The case pictured is unremarkable insofar as describing the HTPC—more can be made of the mother board (mobo), the chip, and the size of the hard drive—Asus M4A78A, Athlon Dual Core 245, 320 gB. The top half of the front panel is a hinged door concealing the DVD drive and the card reader/USB port. I guess I should mention the wireless mouse and wireless keyboard… Surfing the ’net from my theater seat on the big screen isn’t bad, either.

Sony TC-RX70ES cassette deck
Sony TC-RX70ES
Casette Deck
  Sony TC-RX70ES casette player. This is a very nice tape player. However, my new vehicle has a CD changer in it, so I don't know how many tapes I’ll be cutting in the future. Right now it’s in the computer suite and apparently in full and permanent fail mode.
Mitsubishi HS-U760 Super VHS VCR
Mitsibushi HS-U760
  I had three of these—one for regular use, one for dubbing, and a spare. I think I’m about done with VHS now, though, so they’ve been bid an unceremonious farewell. Hope the neighborhood salvage guy can make use of them.
Panasonic CLD D504 laser disc player
Panasonic CLD D504
Laser Player
  Panasonic CLD D504 laserdisc player. Time and technology moves on. I’ll probably phase this out eventually just like I did my Teac reel-to-reel tape machine and my Dual 1229 record changer. Still, I have the space, the inputs, and some source that I haven’t duplicated in DVD. No hurry to retire it, I guess.

BSR 4000XR graphic equalizer/spectrum analyzer
BSR 4000XR
Graphic Equilizer
  BSR 4000XR spectrum analyzer/equalizer (the spec/an is fun to watch, tape switching is great, I never use the equalizer). To be honest, I haven’t had this in line for several years, now.

It’s sad that DAK, the distributor for this unit went out of business. I wouldn’t mind having an updated version of this. DAK’s back. I just found a website for it/him. Do a search on DAK2000. Seems like it’s a work in progress.
Sony DVP-S560D DVD player
Sony DVP-S560D
DVD Player
  I added a DVD player a few years back—a Sony DVP-S560D. Unfortunately, it quit playing after a while. I temporarily used a $49 POS while trying to get the Sony repaired.

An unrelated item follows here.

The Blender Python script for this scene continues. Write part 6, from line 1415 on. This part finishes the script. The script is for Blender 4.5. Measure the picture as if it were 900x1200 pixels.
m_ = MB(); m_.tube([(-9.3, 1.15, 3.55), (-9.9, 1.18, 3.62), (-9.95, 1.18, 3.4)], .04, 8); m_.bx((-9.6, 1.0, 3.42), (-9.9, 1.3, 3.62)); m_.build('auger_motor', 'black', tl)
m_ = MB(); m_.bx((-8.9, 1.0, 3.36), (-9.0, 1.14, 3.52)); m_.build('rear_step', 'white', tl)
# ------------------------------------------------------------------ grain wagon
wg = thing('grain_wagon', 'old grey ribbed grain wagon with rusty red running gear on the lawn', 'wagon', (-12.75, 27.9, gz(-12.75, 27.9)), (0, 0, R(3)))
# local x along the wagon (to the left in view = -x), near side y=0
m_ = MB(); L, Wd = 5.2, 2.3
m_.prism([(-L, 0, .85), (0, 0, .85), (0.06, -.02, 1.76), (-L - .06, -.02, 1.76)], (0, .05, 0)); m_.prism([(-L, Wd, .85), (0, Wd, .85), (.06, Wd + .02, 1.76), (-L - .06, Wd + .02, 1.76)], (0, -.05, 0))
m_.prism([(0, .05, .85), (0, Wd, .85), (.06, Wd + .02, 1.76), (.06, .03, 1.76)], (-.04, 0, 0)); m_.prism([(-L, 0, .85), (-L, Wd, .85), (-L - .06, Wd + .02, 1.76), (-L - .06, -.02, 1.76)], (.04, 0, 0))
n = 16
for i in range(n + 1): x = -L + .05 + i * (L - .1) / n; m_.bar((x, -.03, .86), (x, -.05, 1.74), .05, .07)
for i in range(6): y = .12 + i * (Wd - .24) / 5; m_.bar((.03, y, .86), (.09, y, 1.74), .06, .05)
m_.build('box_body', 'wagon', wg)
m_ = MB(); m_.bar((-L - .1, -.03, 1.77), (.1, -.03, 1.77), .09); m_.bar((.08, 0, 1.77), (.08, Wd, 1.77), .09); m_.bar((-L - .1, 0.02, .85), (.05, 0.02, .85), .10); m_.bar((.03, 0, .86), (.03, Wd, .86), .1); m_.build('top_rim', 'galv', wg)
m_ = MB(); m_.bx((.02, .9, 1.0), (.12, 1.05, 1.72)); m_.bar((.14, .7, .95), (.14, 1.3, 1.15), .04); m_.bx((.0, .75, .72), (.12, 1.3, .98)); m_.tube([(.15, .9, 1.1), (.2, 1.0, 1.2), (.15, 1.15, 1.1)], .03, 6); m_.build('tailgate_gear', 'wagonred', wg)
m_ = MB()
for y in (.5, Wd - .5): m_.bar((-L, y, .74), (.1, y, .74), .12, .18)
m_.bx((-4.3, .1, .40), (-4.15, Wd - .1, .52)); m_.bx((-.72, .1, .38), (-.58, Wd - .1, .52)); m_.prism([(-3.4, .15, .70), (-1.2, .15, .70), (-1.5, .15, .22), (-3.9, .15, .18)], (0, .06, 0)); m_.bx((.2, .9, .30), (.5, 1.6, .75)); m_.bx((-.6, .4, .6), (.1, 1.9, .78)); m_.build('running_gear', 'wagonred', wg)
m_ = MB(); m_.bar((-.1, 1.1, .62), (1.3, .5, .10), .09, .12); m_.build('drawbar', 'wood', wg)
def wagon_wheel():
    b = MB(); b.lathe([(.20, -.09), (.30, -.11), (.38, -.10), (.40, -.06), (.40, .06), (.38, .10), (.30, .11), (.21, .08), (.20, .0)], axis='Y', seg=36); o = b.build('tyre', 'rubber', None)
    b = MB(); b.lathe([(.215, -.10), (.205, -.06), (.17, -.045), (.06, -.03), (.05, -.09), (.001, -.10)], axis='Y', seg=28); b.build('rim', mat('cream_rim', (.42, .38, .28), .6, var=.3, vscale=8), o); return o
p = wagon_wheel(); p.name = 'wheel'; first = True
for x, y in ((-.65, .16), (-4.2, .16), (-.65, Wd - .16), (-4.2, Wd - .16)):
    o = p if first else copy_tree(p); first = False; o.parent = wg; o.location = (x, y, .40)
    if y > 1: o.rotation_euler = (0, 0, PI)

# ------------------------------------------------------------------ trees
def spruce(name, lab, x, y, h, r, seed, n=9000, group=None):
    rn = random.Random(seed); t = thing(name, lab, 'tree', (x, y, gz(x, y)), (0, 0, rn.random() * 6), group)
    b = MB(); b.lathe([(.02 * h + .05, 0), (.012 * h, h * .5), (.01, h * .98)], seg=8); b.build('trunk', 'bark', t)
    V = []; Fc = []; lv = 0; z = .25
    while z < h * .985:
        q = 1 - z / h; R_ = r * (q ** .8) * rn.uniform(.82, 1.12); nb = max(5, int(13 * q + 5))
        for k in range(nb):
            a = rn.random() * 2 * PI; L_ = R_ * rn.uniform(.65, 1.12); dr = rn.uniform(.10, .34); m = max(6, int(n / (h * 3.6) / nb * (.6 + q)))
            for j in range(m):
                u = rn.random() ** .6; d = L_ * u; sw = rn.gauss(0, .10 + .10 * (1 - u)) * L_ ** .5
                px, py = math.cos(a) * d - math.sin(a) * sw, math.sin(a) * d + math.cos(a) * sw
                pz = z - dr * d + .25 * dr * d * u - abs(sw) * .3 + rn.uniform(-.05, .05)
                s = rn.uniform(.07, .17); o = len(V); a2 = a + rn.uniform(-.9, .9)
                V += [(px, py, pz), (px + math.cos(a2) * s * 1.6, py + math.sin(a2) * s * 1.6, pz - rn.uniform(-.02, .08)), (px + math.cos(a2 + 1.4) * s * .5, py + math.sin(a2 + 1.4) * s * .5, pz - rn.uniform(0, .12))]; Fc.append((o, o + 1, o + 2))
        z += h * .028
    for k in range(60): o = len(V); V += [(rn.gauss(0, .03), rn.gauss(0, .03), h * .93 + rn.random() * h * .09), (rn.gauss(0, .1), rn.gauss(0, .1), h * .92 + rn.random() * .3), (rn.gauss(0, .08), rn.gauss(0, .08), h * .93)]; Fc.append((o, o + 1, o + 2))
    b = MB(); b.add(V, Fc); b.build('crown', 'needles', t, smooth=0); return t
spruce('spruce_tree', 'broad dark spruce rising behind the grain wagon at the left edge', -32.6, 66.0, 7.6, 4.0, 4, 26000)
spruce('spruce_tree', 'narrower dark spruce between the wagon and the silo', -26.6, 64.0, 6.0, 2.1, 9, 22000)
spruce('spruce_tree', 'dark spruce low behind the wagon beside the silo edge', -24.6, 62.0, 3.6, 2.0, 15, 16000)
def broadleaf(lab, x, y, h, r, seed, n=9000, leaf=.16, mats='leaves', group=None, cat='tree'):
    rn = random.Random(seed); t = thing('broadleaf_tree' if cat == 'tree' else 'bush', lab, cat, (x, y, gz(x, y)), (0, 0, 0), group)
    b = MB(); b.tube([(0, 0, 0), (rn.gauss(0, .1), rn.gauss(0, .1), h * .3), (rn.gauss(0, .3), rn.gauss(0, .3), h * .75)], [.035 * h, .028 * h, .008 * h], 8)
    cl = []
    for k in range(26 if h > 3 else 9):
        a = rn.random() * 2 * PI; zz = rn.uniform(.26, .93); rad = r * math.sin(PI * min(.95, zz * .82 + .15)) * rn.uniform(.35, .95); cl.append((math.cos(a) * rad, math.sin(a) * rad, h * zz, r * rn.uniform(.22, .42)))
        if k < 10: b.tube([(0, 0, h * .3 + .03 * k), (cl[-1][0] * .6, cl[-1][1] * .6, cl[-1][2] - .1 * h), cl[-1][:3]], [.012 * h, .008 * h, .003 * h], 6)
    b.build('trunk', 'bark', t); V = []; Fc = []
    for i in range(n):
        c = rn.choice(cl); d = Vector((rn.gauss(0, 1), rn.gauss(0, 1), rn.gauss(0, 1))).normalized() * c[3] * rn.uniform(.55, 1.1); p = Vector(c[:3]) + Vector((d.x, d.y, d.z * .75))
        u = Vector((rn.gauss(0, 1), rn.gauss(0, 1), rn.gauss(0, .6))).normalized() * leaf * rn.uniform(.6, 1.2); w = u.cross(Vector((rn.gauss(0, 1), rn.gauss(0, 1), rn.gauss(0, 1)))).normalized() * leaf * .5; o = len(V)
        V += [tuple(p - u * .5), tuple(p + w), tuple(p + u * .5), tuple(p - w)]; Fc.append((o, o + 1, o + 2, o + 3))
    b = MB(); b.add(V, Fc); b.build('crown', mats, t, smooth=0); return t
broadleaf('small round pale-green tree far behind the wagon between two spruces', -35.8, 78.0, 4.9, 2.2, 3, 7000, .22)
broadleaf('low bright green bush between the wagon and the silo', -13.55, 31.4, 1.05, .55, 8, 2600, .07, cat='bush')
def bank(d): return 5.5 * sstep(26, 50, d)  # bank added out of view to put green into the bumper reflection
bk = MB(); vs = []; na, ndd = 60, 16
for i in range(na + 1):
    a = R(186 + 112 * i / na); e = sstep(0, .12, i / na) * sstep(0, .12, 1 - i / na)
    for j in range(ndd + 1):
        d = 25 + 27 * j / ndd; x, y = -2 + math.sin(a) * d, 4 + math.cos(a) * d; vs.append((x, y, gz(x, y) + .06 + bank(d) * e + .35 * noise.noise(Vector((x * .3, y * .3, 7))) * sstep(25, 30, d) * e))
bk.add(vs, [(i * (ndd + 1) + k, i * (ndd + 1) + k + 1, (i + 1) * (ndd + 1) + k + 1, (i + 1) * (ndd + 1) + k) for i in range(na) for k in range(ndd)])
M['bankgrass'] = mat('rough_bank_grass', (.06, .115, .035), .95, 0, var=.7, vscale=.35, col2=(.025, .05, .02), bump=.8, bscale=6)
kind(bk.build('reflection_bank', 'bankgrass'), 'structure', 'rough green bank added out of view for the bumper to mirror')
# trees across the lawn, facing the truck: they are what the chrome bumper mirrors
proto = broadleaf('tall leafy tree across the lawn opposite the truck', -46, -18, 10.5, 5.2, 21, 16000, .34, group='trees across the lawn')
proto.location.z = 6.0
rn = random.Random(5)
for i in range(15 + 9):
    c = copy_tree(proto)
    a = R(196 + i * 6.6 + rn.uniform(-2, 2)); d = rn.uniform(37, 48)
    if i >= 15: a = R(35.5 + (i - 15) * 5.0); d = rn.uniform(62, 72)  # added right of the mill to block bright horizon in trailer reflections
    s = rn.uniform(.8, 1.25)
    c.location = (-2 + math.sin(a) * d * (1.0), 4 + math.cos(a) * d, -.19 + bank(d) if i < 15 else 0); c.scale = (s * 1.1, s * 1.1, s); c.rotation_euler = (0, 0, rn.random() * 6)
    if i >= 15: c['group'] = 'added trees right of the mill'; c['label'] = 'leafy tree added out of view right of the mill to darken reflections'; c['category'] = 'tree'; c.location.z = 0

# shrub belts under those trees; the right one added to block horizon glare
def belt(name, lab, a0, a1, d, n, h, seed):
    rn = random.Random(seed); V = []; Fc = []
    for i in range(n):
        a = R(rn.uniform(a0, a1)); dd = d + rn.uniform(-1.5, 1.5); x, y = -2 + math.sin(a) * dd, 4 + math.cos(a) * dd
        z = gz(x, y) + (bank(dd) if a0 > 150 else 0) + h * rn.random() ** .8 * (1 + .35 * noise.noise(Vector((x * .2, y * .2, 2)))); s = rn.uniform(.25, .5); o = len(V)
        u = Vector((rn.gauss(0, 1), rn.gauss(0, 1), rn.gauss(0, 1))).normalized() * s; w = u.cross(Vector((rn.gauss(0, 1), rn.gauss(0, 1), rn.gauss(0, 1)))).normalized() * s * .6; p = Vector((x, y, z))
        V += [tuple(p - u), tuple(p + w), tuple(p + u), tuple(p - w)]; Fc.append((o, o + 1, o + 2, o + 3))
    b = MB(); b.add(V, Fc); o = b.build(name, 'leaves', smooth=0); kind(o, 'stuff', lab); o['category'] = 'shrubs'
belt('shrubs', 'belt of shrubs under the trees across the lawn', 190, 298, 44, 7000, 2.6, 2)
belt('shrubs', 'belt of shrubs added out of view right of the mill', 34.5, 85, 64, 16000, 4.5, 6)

Sony DVP-NC80V DVD Changer
Sony DVP-NC80V
DVD Player
  The POS is gone, as is the S560D, whose failure turned out to be terminal. It’s sort of like the Sony version of Micro$oft’s Blue Screen of Death I’ve since found out. I replaced it with this changer (I wanted a changer anyway), and so far am very happy with it.

I didn’t have the whole surround system set up in the condo, but I still enjoyed the sights and sounds. I just recently completed the media room and am in the process of hooking everything up. I’ve had the TV, VCRs, and DVD hooked up for some time but, oh, man, will that media room be something.

Everyone that has heard the system marvels over it. I’ve had serious music aficionados praise it. When my kids were living at home they would dazzle their friends with it. My son’s friends in particular, when they were college age, would come to our house because we clearly had the best sound system around. I get such pleasure every time I play some music through it, that I can’t believe I really have a system that sounds this nice.

And of course, I still have the magazine that started it all.